The future of Fall Guys
Mediatonic wants the community to know there will be plenty more to come. The rounds that have been added to season two are not the only new game types on the way.
“Fall Guys is not going to be a game where we just dump a bunch of stuff for two months and then disappear,” Walsh says. “We want to make sure that people know that season two is an ever-evolving thing. And we've got some really exciting ideas for things that are going to drop during this season...
Mediatonic has heard a lot of feedback regarding a lack of new levels or significant changes, and it’s on the way. “If people want more levels, more stuff, we can say that it's coming. We're growing the team and each season is going to be better and better than the one before it. So keep your eyes peeled, because we've got really exciting plans for the next few seasons, too."
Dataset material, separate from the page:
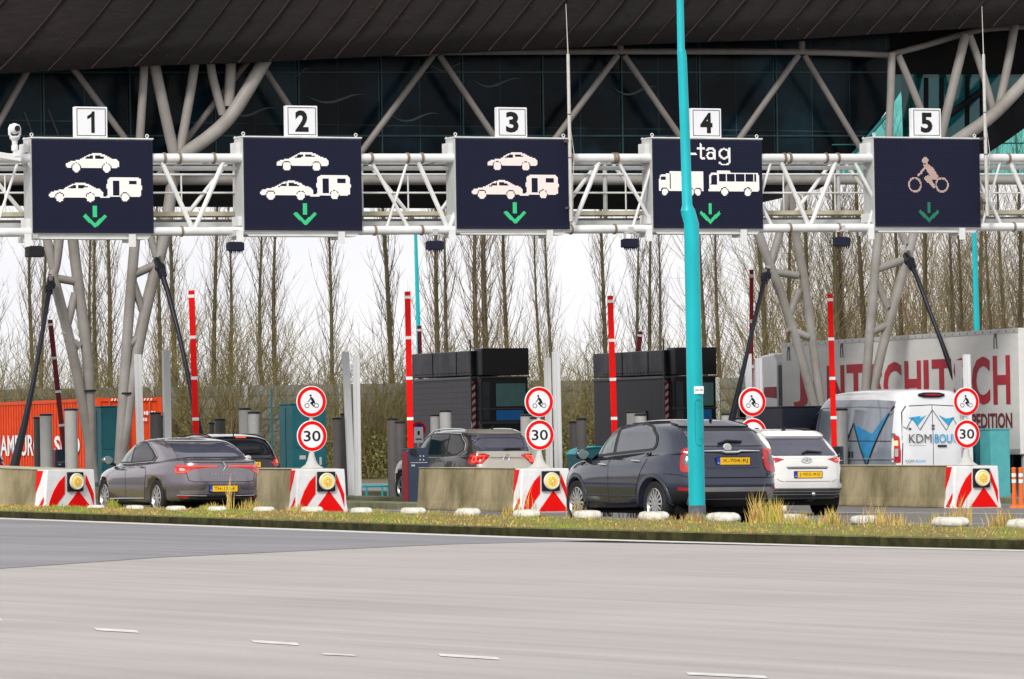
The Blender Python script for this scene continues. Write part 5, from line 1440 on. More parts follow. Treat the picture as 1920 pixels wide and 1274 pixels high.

As for what might happen in December, when the next season is due? Walsh is keeping fairly tight-lipped – if only because the team hadn’t locked down what it wants to do yet.
“But we kind of know the theme,” he teases. “It doesn't take a genius to guess what type of theme we might be doing at that time of year. But we've got really, really exciting obstacles, some really stupid new levels in the pipeline that we've been playing today.”